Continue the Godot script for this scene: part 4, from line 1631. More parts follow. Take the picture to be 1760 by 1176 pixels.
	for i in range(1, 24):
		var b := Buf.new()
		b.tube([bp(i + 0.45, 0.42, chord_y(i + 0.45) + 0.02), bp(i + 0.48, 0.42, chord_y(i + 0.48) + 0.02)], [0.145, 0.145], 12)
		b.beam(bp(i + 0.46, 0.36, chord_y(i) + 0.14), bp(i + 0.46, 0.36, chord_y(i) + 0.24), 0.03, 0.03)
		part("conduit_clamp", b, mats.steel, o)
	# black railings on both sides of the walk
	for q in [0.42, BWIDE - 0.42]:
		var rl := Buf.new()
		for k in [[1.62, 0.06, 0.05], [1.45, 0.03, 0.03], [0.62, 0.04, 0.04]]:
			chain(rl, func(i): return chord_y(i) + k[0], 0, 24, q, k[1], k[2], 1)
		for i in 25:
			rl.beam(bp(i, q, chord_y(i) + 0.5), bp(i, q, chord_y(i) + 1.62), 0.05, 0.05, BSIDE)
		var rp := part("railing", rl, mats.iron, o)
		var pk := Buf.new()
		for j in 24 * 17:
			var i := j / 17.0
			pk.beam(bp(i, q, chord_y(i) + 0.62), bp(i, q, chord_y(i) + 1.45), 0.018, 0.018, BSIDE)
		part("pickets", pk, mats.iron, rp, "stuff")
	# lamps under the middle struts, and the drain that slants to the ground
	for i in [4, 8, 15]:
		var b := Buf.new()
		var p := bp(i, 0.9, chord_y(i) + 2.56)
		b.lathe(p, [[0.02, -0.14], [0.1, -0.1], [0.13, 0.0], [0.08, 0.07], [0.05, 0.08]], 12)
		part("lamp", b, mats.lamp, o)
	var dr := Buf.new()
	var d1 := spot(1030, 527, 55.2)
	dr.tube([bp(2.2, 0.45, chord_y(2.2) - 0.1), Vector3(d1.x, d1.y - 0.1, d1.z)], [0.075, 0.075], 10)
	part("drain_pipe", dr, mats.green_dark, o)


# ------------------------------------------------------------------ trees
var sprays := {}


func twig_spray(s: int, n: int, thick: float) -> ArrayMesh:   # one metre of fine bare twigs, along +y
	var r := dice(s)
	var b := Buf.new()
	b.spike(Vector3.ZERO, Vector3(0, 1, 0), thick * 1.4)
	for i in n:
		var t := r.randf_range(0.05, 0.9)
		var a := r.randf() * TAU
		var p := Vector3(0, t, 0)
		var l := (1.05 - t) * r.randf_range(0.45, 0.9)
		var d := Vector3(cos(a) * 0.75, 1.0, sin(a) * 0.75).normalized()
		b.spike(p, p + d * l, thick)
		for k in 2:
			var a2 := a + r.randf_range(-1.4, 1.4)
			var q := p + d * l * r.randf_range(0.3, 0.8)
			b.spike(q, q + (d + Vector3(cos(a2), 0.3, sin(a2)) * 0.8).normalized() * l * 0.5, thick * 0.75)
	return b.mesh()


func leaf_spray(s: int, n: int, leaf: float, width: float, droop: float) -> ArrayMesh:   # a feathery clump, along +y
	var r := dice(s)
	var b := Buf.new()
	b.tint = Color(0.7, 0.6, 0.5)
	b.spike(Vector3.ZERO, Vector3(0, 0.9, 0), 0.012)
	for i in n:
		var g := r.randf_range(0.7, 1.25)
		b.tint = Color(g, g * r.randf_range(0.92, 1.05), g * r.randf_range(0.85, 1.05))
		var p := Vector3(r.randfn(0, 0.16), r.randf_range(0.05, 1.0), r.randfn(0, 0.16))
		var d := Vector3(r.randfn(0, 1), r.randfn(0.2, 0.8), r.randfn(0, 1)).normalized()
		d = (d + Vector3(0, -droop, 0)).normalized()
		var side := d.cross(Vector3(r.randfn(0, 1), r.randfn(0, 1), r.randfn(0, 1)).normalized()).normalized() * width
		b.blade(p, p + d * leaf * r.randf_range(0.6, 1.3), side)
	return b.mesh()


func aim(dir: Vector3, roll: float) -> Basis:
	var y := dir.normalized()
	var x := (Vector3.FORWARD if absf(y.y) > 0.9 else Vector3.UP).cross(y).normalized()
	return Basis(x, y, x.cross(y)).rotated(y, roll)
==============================
--- What the exercise asks ---
Identify which lines contain the word "part" and copy each one.

--- Correct answer ---
Continue the Godot script for this scene: part 4, from line 1631. More parts follow. Take the picture to be 1760 by 1176 pixels.
		part("conduit_clamp", b, mats.steel, o)
		var rp := part("railing", rl, mats.iron, o)
		part("pickets", pk, mats.iron, rp, "stuff")
		part("lamp", b, mats.lamp, o)
	part("drain_pipe", dr, mats.green_dark, o)